==== SUPPLIED INFORMATION ====

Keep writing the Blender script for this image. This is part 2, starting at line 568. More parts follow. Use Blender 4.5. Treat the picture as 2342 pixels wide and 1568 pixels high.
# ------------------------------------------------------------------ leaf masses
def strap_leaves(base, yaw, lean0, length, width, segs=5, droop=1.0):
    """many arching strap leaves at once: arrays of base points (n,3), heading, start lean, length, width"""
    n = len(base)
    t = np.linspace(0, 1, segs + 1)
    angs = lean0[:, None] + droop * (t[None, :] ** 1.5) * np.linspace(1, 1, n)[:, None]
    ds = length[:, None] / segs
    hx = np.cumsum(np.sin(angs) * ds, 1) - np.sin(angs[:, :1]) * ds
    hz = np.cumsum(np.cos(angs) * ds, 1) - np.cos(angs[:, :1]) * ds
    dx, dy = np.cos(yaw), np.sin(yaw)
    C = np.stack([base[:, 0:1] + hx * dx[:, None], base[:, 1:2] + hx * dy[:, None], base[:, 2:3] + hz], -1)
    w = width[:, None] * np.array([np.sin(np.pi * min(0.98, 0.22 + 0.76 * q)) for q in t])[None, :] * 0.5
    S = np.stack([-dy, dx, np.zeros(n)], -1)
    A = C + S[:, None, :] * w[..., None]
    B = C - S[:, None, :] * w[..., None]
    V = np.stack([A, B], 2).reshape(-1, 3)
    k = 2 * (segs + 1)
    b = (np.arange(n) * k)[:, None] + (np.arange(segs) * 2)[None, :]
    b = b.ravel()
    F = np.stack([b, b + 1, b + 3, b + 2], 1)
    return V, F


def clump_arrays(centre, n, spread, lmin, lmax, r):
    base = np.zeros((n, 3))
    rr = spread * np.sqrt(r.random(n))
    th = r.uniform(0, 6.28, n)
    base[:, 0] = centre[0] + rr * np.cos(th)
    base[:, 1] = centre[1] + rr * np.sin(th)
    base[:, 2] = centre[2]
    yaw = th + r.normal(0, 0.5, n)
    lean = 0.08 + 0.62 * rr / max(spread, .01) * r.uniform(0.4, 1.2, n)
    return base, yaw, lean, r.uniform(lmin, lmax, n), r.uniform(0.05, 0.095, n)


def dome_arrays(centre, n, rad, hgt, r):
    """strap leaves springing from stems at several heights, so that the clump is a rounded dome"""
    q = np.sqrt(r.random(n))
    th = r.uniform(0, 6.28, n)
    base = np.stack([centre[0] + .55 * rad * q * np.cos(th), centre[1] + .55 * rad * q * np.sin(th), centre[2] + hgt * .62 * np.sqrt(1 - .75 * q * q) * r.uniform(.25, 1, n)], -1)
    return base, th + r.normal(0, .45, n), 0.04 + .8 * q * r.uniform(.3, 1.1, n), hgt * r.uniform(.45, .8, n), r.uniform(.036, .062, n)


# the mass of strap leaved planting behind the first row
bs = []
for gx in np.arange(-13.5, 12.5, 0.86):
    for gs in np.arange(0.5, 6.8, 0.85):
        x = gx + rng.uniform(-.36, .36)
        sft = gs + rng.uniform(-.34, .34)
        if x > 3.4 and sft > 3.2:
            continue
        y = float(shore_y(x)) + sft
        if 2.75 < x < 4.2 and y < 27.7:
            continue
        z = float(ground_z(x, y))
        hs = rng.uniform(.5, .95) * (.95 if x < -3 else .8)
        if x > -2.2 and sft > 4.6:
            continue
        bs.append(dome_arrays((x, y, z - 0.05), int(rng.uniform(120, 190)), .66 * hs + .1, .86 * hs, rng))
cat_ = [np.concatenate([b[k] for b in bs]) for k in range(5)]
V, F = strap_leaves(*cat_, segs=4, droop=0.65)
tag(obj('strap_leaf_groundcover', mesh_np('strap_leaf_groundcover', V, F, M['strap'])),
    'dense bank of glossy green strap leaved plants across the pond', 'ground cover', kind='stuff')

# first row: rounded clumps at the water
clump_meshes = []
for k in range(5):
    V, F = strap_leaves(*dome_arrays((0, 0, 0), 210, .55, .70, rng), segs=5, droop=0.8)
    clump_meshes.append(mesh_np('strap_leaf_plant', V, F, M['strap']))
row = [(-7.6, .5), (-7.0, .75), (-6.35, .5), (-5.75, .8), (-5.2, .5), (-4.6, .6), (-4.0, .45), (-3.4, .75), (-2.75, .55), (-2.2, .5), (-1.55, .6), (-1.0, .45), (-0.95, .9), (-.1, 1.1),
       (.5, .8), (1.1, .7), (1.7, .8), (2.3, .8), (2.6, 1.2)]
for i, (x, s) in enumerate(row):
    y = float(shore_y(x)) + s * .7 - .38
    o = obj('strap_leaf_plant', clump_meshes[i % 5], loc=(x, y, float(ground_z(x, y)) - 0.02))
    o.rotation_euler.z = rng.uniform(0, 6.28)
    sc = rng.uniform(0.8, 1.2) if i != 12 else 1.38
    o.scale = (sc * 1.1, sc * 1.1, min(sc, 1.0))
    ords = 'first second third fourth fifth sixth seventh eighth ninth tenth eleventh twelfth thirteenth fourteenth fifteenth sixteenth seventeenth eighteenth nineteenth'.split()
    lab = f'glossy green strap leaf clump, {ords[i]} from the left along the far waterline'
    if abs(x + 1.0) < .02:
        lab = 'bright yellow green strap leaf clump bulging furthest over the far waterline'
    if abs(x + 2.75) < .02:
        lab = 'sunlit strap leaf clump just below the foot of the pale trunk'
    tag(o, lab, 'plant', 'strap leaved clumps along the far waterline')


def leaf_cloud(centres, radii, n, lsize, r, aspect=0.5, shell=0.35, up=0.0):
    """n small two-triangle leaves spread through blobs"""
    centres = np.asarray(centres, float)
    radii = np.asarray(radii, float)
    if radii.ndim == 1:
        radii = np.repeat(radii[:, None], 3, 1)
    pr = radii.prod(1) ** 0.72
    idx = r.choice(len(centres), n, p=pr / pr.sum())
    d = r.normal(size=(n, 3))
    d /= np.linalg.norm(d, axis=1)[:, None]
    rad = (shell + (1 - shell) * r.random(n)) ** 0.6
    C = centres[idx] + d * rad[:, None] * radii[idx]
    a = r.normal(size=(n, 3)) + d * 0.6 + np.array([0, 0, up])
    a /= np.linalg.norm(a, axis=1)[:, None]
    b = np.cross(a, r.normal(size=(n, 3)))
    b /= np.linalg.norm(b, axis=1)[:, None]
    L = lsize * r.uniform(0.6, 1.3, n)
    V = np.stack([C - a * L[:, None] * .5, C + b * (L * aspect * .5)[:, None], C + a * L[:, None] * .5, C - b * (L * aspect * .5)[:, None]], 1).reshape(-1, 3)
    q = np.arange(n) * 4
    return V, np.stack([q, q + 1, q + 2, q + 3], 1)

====

▶ REQUIRED TASK
Reproduce the listing above verbatim, from first line to last.

▶ REPLY
Keep writing the Blender script for this image. This is part 2, starting at line 568. More parts follow. Use Blender 4.5. Treat the picture as 2342 pixels wide and 1568 pixels high.
# ------------------------------------------------------------------ leaf masses
def strap_leaves(base, yaw, lean0, length, width, segs=5, droop=1.0):
    """many arching strap leaves at once: arrays of base points (n,3), heading, start lean, length, width"""
    n = len(base)
    t = np.linspace(0, 1, segs + 1)
    angs = lean0[:, None] + droop * (t[None, :] ** 1.5) * np.linspace(1, 1, n)[:, None]
    ds = length[:, None] / segs
    hx = np.cumsum(np.sin(angs) * ds, 1) - np.sin(angs[:, :1]) * ds
    hz = np.cumsum(np.cos(angs) * ds, 1) - np.cos(angs[:, :1]) * ds
    dx, dy = np.cos(yaw), np.sin(yaw)
    C = np.stack([base[:, 0:1] + hx * dx[:, None], base[:, 1:2] + hx * dy[:, None], base[:, 2:3] + hz], -1)
    w = width[:, None] * np.array([np.sin(np.pi * min(0.98, 0.22 + 0.76 * q)) for q in t])[None, :] * 0.5
    S = np.stack([-dy, dx, np.zeros(n)], -1)
    A = C + S[:, None, :] * w[..., None]
    B = C - S[:, None, :] * w[..., None]
    V = np.stack([A, B], 2).reshape(-1, 3)
    k = 2 * (segs + 1)
    b = (np.arange(n) * k)[:, None] + (np.arange(segs) * 2)[None, :]
    b = b.ravel()
    F = np.stack([b, b + 1, b + 3, b + 2], 1)
    return V, F


def clump_arrays(centre, n, spread, lmin, lmax, r):
    base = np.zeros((n, 3))
    rr = spread * np.sqrt(r.random(n))
    th = r.uniform(0, 6.28, n)
    base[:, 0] = centre[0] + rr * np.cos(th)
    base[:, 1] = centre[1] + rr * np.sin(th)
    base[:, 2] = centre[2]
    yaw = th + r.normal(0, 0.5, n)
    lean = 0.08 + 0.62 * rr / max(spread, .01) * r.uniform(0.4, 1.2, n)
    return base, yaw, lean, r.uniform(lmin, lmax, n), r.uniform(0.05, 0.095, n)


def dome_arrays(centre, n, rad, hgt, r):
    """strap leaves springing from stems at several heights, so that the clump is a rounded dome"""
    q = np.sqrt(r.random(n))
    th = r.uniform(0, 6.28, n)
    base = np.stack([centre[0] + .55 * rad * q * np.cos(th), centre[1] + .55 * rad * q * np.sin(th), centre[2] + hgt * .62 * np.sqrt(1 - .75 * q * q) * r.uniform(.25, 1, n)], -1)
    return base, th + r.normal(0, .45, n), 0.04 + .8 * q * r.uniform(.3, 1.1, n), hgt * r.uniform(.45, .8, n), r.uniform(.036, .062, n)


# the mass of strap leaved planting behind the first row
bs = []
for gx in np.arange(-13.5, 12.5, 0.86):
    for gs in np.arange(0.5, 6.8, 0.85):
        x = gx + rng.uniform(-.36, .36)
        sft = gs + rng.uniform(-.34, .34)
        if x > 3.4 and sft > 3.2:
            continue
        y = float(shore_y(x)) + sft
        if 2.75 < x < 4.2 and y < 27.7:
            continue
        z = float(ground_z(x, y))
        hs = rng.uniform(.5, .95) * (.95 if x < -3 else .8)
        if x > -2.2 and sft > 4.6:
            continue
        bs.append(dome_arrays((x, y, z - 0.05), int(rng.uniform(120, 190)), .66 * hs + .1, .86 * hs, rng))
cat_ = [np.concatenate([b[k] for b in bs]) for k in range(5)]
V, F = strap_leaves(*cat_, segs=4, droop=0.65)
tag(obj('strap_leaf_groundcover', mesh_np('strap_leaf_groundcover', V, F, M['strap'])),
    'dense bank of glossy green strap leaved plants across the pond', 'ground cover', kind='stuff')

# first row: rounded clumps at the water
clump_meshes = []
for k in range(5):
    V, F = strap_leaves(*dome_arrays((0, 0, 0), 210, .55, .70, rng), segs=5, droop=0.8)
    clump_meshes.append(mesh_np('strap_leaf_plant', V, F, M['strap']))
row = [(-7.6, .5), (-7.0, .75), (-6.35, .5), (-5.75, .8), (-5.2, .5), (-4.6, .6), (-4.0, .45), (-3.4, .75), (-2.75, .55), (-2.2, .5), (-1.55, .6), (-1.0, .45), (-0.95, .9), (-.1, 1.1),
       (.5, .8), (1.1, .7), (1.7, .8), (2.3, .8), (2.6, 1.2)]
for i, (x, s) in enumerate(row):
    y = float(shore_y(x)) + s * .7 - .38
    o = obj('strap_leaf_plant', clump_meshes[i % 5], loc=(x, y, float(ground_z(x, y)) - 0.02))
    o.rotation_euler.z = rng.uniform(0, 6.28)
    sc = rng.uniform(0.8, 1.2) if i != 12 else 1.38
    o.scale = (sc * 1.1, sc * 1.1, min(sc, 1.0))
    ords = 'first second third fourth fifth sixth seventh eighth ninth tenth eleventh twelfth thirteenth fourteenth fifteenth sixteenth seventeenth eighteenth nineteenth'.split()
    lab = f'glossy green strap leaf clump, {ords[i]} from the left along the far waterline'
    if abs(x + 1.0) < .02:
        lab = 'bright yellow green strap leaf clump bulging furthest over the far waterline'
    if abs(x + 2.75) < .02:
        lab = 'sunlit strap leaf clump just below the foot of the pale trunk'
    tag(o, lab, 'plant', 'strap leaved clumps along the far waterline')


def leaf_cloud(centres, radii, n, lsize, r, aspect=0.5, shell=0.35, up=0.0):
    """n small two-triangle leaves spread through blobs"""
    centres = np.asarray(centres, float)
    radii = np.asarray(radii, float)
    if radii.ndim == 1:
        radii = np.repeat(radii[:, None], 3, 1)
    pr = radii.prod(1) ** 0.72
    idx = r.choice(len(centres), n, p=pr / pr.sum())
    d = r.normal(size=(n, 3))
    d /= np.linalg.norm(d, axis=1)[:, None]
    rad = (shell + (1 - shell) * r.random(n)) ** 0.6
    C = centres[idx] + d * rad[:, None] * radii[idx]
    a = r.normal(size=(n, 3)) + d * 0.6 + np.array([0, 0, up])
    a /= np.linalg.norm(a, axis=1)[:, None]
    b = np.cross(a, r.normal(size=(n, 3)))
    b /= np.linalg.norm(b, axis=1)[:, None]
    L = lsize * r.uniform(0.6, 1.3, n)
    V = np.stack([C - a * L[:, None] * .5, C + b * (L * aspect * .5)[:, None], C + a * L[:, None] * .5, C - b * (L * aspect * .5)[:, None]], 1).reshape(-1, 3)
    q = np.arange(n) * 4
    return V, np.stack([q, q + 1, q + 2, q + 3], 1)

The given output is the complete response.